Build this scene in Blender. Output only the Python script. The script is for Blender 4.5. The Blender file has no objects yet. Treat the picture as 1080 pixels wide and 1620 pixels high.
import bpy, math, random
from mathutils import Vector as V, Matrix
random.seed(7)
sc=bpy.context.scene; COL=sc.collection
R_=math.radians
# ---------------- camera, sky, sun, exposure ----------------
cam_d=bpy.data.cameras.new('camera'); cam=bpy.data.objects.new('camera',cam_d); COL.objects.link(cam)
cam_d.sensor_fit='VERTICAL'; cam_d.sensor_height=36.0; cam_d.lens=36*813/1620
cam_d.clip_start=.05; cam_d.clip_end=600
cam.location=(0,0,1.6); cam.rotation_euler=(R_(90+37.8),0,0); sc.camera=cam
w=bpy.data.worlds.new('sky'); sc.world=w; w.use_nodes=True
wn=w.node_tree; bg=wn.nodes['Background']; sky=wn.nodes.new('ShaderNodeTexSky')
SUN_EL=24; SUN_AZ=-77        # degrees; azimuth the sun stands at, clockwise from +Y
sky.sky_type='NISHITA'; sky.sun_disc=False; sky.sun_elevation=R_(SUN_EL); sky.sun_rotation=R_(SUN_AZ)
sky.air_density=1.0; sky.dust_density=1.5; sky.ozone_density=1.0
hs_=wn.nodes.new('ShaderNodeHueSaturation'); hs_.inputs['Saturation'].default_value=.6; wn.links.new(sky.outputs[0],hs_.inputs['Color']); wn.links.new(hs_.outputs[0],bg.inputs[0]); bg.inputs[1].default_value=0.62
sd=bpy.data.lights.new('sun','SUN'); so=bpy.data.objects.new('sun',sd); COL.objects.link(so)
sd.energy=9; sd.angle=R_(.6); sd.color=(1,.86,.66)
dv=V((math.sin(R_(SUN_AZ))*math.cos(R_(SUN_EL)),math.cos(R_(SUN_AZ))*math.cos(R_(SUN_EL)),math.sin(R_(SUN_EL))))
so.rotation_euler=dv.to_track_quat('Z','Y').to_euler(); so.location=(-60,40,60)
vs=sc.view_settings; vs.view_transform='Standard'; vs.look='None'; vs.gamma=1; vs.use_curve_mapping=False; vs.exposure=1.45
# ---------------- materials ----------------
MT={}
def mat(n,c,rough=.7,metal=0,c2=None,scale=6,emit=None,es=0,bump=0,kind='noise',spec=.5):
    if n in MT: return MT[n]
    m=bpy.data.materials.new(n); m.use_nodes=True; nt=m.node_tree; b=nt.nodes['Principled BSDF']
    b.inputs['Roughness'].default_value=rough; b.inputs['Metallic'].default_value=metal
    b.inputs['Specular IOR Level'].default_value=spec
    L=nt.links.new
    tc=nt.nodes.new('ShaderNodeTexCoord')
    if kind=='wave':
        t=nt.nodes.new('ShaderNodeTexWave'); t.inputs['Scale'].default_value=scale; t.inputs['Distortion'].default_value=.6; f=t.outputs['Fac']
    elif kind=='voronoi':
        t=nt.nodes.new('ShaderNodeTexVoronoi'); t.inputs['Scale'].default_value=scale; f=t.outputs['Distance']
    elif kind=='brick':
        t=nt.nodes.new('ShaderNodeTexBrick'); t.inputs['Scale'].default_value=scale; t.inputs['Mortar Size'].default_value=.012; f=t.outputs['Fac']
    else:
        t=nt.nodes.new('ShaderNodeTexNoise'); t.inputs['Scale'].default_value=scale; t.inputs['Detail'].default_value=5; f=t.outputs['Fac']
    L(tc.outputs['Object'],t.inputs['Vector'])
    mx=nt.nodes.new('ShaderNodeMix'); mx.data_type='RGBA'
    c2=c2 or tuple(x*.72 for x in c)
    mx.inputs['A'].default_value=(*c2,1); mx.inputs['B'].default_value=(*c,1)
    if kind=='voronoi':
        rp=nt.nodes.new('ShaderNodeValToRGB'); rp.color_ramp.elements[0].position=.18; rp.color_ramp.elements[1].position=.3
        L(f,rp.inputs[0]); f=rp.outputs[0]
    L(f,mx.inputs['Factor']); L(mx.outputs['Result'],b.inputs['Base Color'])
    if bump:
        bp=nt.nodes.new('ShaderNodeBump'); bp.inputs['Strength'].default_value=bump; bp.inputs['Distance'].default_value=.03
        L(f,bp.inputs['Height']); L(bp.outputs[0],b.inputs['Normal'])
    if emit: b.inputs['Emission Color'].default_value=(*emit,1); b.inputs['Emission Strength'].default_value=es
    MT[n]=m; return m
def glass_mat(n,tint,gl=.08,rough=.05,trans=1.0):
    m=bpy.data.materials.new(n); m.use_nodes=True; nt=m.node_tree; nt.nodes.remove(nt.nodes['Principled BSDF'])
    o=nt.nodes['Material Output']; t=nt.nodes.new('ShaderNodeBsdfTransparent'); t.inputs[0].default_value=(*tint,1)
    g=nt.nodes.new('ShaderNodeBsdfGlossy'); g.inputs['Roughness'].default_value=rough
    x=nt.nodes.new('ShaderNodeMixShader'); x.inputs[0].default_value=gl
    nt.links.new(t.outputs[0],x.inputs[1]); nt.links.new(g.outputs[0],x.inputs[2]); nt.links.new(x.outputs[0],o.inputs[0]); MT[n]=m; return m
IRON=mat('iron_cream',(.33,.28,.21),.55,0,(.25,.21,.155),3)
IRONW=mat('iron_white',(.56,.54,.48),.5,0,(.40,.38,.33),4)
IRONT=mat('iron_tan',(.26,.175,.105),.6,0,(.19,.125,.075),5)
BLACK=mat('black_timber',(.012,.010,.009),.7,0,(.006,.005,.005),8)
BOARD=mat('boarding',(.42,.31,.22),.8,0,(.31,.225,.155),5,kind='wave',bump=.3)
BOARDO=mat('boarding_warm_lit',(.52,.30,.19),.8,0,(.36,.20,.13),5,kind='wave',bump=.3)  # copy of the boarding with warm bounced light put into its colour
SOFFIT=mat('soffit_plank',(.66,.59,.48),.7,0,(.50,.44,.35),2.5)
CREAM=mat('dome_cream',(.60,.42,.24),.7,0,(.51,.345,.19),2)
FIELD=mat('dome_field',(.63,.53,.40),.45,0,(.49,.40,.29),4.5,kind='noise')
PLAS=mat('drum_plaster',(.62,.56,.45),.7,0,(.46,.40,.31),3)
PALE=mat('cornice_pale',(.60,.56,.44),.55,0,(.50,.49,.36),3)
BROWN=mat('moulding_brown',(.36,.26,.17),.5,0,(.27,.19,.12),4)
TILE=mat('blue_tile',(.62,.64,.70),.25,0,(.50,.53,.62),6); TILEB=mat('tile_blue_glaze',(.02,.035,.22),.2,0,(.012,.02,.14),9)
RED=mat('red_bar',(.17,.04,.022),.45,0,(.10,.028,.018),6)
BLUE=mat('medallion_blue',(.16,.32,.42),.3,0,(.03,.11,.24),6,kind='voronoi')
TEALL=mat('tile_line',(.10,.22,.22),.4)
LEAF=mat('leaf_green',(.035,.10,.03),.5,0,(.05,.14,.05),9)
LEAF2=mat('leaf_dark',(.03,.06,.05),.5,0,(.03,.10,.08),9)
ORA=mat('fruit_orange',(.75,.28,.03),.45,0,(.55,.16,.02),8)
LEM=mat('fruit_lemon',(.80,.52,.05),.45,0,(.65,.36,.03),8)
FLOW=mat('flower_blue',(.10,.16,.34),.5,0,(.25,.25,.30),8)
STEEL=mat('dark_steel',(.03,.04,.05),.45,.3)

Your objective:
In the listing above, locate the line with "IRONW=mat('iron_white',(.56,.54,.48),.5,0,(.40,.38,.33),4)" and the line with "IRONT=mat('iron_tan',(.26,.175,.105),.6,0,(.19,.125,.075),5)", then extract exactly those lines and every line between them, and nothing more.

Completed exercise:
IRONW=mat('iron_white',(.56,.54,.48),.5,0,(.40,.38,.33),4)
IRONT=mat('iron_tan',(.26,.175,.105),.6,0,(.19,.125,.075),5)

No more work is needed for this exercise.